Will U.S. Democracy Survive? Here’s How to Figure That Out

Are we living in 1858 or 1968?

That is, are America’s divisions so profound and political institutions so crippled that we are poised for a breakdown akin to the Civil War? Or is the current polarization the product of conflicting social forces that can be gradually reconciled or redirected into more healthy electoral competition?

In this more hopeful scenario, even if we undergo 1970s-style economic malaise and the odd trauma like Watergate, we re-emerge and enter a phase of comparative national health and even greatness.

There have been signs of normal, if imperfect, political life in the 11 months since Joe Biden and the scant Democratic majority in Congress took office. But polarization only seems to be getting wider. In Congress, even what should be routine matters — like lifting the debt ceiling — continue to blow up into potential crises for no reason.

Meanwhile, the Supreme Court appears willing to undermine its legitimacy by reversing Roe v. Wade. Such a ruling would not only unleash an intense and protracted national struggle over abortion rights, but also lead to a deeper questioning of whether the court itself is fulfilling its function as a protector of fundamental rights.
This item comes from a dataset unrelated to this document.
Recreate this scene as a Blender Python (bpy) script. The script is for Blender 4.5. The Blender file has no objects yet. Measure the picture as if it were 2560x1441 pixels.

Not very far in the background, Republicans at the state and local level are setting out to elect officials who might well acquiesce in Donald Trump’s claims that an election he lost was stolen from him. If those officials were prepared to invalidate the results of legitimate democratic elections — and the candidates seem to be undergoing selection with that goal in mind — then the national political crisis could become existential.